*Work to complete:*
Show only lines that include "high".

*Records:*
============

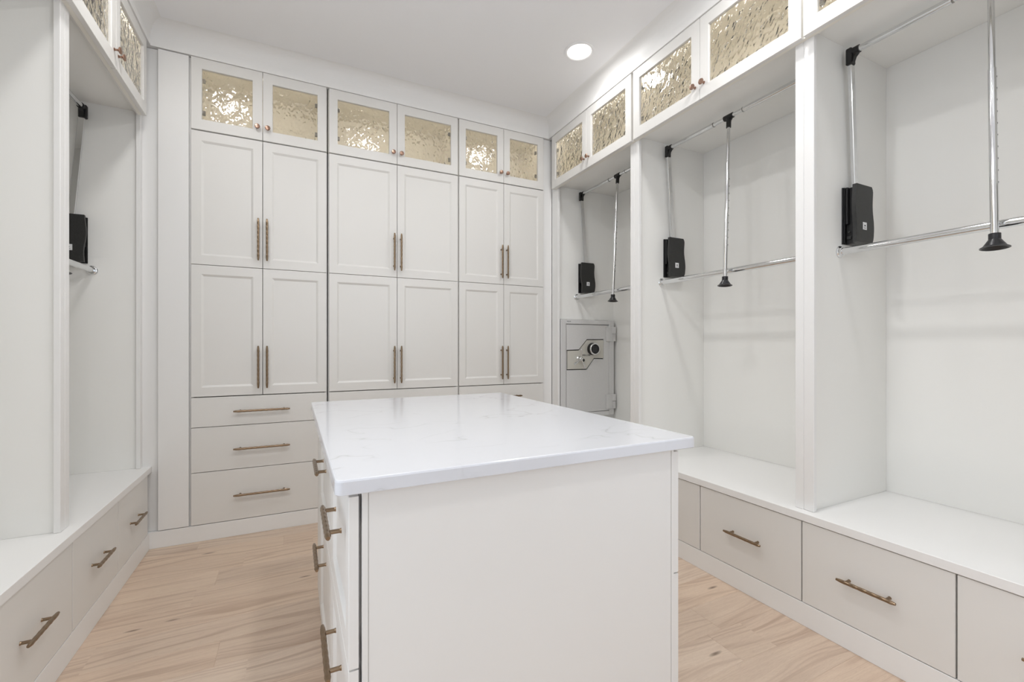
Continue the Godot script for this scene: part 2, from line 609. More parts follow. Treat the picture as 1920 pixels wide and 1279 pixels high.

============

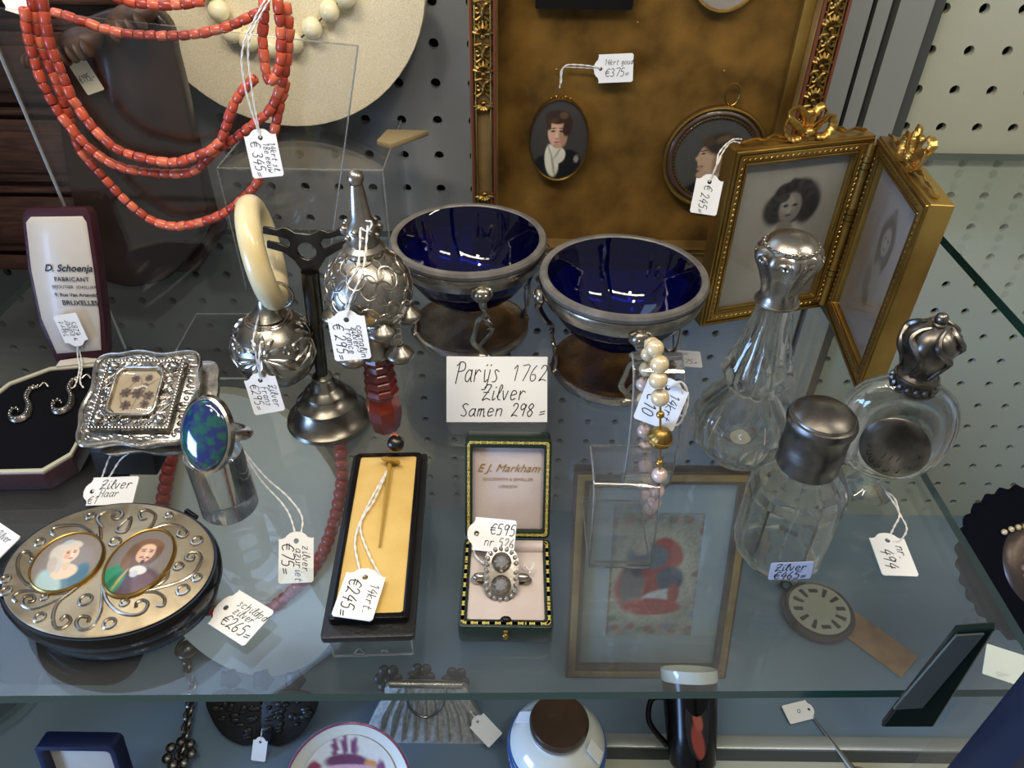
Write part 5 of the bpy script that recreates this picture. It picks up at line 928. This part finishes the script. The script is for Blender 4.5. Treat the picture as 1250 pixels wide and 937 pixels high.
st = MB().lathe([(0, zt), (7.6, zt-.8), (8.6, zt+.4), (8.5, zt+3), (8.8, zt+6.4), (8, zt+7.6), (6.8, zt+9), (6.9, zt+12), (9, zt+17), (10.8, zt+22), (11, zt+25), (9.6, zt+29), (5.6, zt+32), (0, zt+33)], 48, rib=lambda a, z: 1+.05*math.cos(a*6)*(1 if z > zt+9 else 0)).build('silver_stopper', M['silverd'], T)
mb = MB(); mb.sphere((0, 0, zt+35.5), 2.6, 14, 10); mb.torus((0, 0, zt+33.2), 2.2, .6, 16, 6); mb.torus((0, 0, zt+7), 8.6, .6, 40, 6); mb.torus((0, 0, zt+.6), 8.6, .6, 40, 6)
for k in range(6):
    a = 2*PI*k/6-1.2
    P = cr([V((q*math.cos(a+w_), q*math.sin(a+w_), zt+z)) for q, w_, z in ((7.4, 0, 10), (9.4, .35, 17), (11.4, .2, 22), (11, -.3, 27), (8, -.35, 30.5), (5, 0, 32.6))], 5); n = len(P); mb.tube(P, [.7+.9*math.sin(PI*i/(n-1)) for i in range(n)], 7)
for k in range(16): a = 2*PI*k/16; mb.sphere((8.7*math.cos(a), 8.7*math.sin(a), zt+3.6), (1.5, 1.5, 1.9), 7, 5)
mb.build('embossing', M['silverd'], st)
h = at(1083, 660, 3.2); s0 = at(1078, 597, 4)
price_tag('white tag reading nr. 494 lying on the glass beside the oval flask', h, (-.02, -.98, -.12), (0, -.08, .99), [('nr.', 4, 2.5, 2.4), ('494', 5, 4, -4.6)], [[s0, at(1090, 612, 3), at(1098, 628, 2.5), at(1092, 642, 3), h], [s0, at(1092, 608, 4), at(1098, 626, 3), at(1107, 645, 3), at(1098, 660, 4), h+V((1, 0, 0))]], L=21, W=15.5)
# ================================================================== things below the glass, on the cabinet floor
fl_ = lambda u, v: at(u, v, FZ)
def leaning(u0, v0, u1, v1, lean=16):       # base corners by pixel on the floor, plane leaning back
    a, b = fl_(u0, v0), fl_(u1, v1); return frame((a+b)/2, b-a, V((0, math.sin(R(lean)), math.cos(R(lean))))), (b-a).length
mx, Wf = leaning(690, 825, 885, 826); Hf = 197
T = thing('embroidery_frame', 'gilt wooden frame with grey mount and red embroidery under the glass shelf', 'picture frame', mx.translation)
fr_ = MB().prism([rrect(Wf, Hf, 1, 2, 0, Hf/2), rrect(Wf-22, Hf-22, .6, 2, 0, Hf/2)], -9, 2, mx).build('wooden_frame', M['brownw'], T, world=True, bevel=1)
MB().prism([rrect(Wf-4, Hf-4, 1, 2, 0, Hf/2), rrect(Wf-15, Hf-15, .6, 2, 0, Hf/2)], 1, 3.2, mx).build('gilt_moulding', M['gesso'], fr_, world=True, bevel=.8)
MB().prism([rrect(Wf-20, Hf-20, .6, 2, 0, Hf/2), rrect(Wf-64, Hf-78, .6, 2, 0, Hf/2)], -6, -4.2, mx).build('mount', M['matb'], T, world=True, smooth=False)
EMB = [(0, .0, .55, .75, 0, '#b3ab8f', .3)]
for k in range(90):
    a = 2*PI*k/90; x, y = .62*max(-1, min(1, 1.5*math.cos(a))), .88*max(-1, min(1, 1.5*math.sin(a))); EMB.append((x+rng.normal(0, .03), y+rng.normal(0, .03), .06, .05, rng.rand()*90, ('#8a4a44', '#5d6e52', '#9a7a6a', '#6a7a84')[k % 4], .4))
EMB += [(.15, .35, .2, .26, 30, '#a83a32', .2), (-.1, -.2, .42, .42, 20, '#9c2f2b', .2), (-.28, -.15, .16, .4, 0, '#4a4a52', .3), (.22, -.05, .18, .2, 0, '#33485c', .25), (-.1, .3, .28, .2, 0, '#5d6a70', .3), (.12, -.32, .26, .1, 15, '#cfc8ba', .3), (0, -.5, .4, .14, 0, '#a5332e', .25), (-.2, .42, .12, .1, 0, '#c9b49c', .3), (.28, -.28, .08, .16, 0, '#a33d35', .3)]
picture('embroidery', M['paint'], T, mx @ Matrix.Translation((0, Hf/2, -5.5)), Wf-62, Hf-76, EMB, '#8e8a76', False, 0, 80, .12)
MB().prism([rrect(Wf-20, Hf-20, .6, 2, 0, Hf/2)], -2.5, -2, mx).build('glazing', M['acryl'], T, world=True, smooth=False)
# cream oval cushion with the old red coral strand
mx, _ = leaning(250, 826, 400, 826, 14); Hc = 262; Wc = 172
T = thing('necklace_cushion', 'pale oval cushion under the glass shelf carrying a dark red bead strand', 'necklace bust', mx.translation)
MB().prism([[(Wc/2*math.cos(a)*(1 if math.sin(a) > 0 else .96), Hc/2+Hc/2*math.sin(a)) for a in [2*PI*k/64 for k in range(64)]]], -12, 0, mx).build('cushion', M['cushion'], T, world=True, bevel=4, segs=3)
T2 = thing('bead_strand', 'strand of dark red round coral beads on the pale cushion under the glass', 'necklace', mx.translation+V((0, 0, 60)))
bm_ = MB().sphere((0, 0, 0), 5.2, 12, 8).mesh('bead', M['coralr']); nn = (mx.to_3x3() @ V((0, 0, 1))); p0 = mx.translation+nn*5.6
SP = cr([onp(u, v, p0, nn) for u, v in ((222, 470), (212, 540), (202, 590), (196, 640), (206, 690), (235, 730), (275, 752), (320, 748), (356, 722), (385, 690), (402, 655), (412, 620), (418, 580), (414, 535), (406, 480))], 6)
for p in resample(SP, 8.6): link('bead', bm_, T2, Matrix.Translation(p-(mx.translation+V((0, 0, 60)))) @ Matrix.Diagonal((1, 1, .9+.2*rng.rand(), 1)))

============

*The output:*
Continue the Godot script for this scene: part 2, from line 609. More parts follow. Treat the picture as 1920 pixels wide and 1279 pixels high.
Write part 5 of the bpy script that recreates this picture. It picks up at line 928. This part finishes the script. The script is for Blender 4.5. Treat the picture as 1250 pixels wide and 937 pixels high.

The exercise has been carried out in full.